YOUR INSTRUCTIONS ▸ Transcribe the material in full. Nothing should differ except that the pictures are left out.
= = =
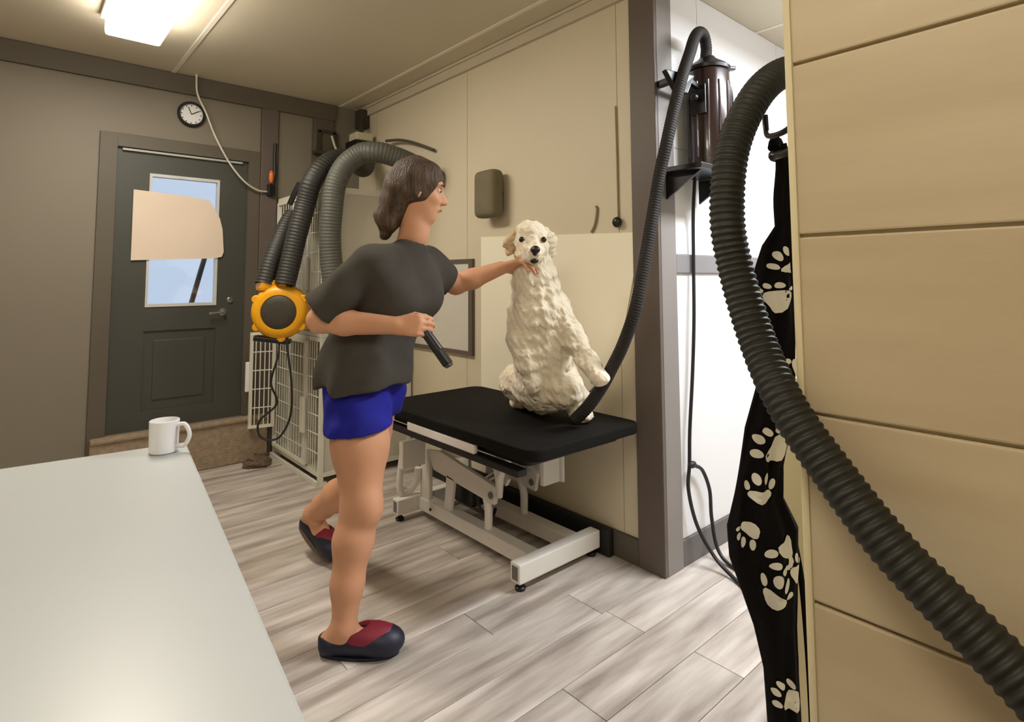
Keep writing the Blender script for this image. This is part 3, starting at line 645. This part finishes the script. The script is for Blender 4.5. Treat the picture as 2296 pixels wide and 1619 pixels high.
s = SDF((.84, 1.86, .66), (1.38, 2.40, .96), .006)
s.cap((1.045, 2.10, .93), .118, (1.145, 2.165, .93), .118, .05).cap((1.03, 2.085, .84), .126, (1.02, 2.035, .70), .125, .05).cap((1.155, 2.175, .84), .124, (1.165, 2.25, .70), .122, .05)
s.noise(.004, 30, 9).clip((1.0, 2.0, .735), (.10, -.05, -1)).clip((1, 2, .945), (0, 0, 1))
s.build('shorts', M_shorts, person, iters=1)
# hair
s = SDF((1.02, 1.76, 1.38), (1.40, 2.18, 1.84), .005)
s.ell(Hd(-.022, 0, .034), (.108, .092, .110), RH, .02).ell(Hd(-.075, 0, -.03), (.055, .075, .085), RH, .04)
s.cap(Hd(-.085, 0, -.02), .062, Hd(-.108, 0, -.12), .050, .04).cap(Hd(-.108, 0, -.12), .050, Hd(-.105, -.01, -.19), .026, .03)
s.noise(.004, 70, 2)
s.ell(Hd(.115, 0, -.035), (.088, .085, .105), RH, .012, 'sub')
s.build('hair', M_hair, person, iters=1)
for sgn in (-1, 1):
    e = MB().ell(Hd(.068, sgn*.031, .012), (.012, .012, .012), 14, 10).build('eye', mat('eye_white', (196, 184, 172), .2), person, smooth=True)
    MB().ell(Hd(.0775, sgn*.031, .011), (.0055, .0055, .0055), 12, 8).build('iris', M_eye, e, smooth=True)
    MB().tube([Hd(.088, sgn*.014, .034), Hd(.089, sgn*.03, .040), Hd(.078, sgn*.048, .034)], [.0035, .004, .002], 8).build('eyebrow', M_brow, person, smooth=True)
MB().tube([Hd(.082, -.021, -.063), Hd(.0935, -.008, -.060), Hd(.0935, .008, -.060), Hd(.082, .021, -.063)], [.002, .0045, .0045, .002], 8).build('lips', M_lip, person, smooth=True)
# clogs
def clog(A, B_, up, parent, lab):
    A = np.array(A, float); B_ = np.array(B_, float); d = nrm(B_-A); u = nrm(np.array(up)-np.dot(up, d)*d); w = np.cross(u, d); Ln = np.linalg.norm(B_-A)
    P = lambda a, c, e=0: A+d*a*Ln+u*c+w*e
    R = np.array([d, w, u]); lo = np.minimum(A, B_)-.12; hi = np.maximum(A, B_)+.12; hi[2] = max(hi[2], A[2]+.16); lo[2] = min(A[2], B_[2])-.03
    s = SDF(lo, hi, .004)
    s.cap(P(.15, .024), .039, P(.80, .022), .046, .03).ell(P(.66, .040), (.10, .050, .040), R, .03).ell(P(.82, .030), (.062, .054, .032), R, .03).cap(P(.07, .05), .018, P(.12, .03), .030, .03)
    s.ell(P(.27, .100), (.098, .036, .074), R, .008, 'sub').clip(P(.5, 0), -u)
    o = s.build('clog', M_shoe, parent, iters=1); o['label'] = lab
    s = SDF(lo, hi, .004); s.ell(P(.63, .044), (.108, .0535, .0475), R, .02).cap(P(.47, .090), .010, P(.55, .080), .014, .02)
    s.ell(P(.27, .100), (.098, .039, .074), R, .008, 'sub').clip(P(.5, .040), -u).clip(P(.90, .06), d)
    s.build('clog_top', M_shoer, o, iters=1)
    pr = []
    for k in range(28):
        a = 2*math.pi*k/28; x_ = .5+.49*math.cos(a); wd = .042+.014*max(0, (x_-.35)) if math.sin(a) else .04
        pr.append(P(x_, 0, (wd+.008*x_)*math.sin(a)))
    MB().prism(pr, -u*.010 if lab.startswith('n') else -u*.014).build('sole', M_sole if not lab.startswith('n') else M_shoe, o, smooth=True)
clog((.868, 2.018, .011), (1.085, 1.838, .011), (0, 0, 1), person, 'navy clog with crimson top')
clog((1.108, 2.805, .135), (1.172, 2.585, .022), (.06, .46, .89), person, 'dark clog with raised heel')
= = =
EXPECTED ANSWER ▸
Keep writing the Blender script for this image. This is part 3, starting at line 645. This part finishes the script. The script is for Blender 4.5. Treat the picture as 2296 pixels wide and 1619 pixels high.
s = SDF((.84, 1.86, .66), (1.38, 2.40, .96), .006)
s.cap((1.045, 2.10, .93), .118, (1.145, 2.165, .93), .118, .05).cap((1.03, 2.085, .84), .126, (1.02, 2.035, .70), .125, .05).cap((1.155, 2.175, .84), .124, (1.165, 2.25, .70), .122, .05)
s.noise(.004, 30, 9).clip((1.0, 2.0, .735), (.10, -.05, -1)).clip((1, 2, .945), (0, 0, 1))
s.build('shorts', M_shorts, person, iters=1)
# hair
s = SDF((1.02, 1.76, 1.38), (1.40, 2.18, 1.84), .005)
s.ell(Hd(-.022, 0, .034), (.108, .092, .110), RH, .02).ell(Hd(-.075, 0, -.03), (.055, .075, .085), RH, .04)
s.cap(Hd(-.085, 0, -.02), .062, Hd(-.108, 0, -.12), .050, .04).cap(Hd(-.108, 0, -.12), .050, Hd(-.105, -.01, -.19), .026, .03)
s.noise(.004, 70, 2)
s.ell(Hd(.115, 0, -.035), (.088, .085, .105), RH, .012, 'sub')
s.build('hair', M_hair, person, iters=1)
for sgn in (-1, 1):
    e = MB().ell(Hd(.068, sgn*.031, .012), (.012, .012, .012), 14, 10).build('eye', mat('eye_white', (196, 184, 172), .2), person, smooth=True)
    MB().ell(Hd(.0775, sgn*.031, .011), (.0055, .0055, .0055), 12, 8).build('iris', M_eye, e, smooth=True)
    MB().tube([Hd(.088, sgn*.014, .034), Hd(.089, sgn*.03, .040), Hd(.078, sgn*.048, .034)], [.0035, .004, .002], 8).build('eyebrow', M_brow, person, smooth=True)
MB().tube([Hd(.082, -.021, -.063), Hd(.0935, -.008, -.060), Hd(.0935, .008, -.060), Hd(.082, .021, -.063)], [.002, .0045, .0045, .002], 8).build('lips', M_lip, person, smooth=True)
# clogs
def clog(A, B_, up, parent, lab):
    A = np.array(A, float); B_ = np.array(B_, float); d = nrm(B_-A); u = nrm(np.array(up)-np.dot(up, d)*d); w = np.cross(u, d); Ln = np.linalg.norm(B_-A)
    P = lambda a, c, e=0: A+d*a*Ln+u*c+w*e
    R = np.array([d, w, u]); lo = np.minimum(A, B_)-.12; hi = np.maximum(A, B_)+.12; hi[2] = max(hi[2], A[2]+.16); lo[2] = min(A[2], B_[2])-.03
    s = SDF(lo, hi, .004)
    s.cap(P(.15, .024), .039, P(.80, .022), .046, .03).ell(P(.66, .040), (.10, .050, .040), R, .03).ell(P(.82, .030), (.062, .054, .032), R, .03).cap(P(.07, .05), .018, P(.12, .03), .030, .03)
    s.ell(P(.27, .100), (.098, .036, .074), R, .008, 'sub').clip(P(.5, 0), -u)
    o = s.build('clog', M_shoe, parent, iters=1); o['label'] = lab
    s = SDF(lo, hi, .004); s.ell(P(.63, .044), (.108, .0535, .0475), R, .02).cap(P(.47, .090), .010, P(.55, .080), .014, .02)
    s.ell(P(.27, .100), (.098, .039, .074), R, .008, 'sub').clip(P(.5, .040), -u).clip(P(.90, .06), d)
    s.build('clog_top', M_shoer, o, iters=1)
    pr = []
    for k in range(28):
        a = 2*math.pi*k/28; x_ = .5+.49*math.cos(a); wd = .042+.014*max(0, (x_-.35)) if math.sin(a) else .04
        pr.append(P(x_, 0, (wd+.008*x_)*math.sin(a)))
    MB().prism(pr, -u*.010 if lab.startswith('n') else -u*.014).build('sole', M_sole if not lab.startswith('n') else M_shoe, o, smooth=True)
clog((.868, 2.018, .011), (1.085, 1.838, .011), (0, 0, 1), person, 'navy clog with crimson top')
clog((1.108, 2.805, .135), (1.172, 2.585, .022), (.06, .46, .89), person, 'dark clog with raised heel')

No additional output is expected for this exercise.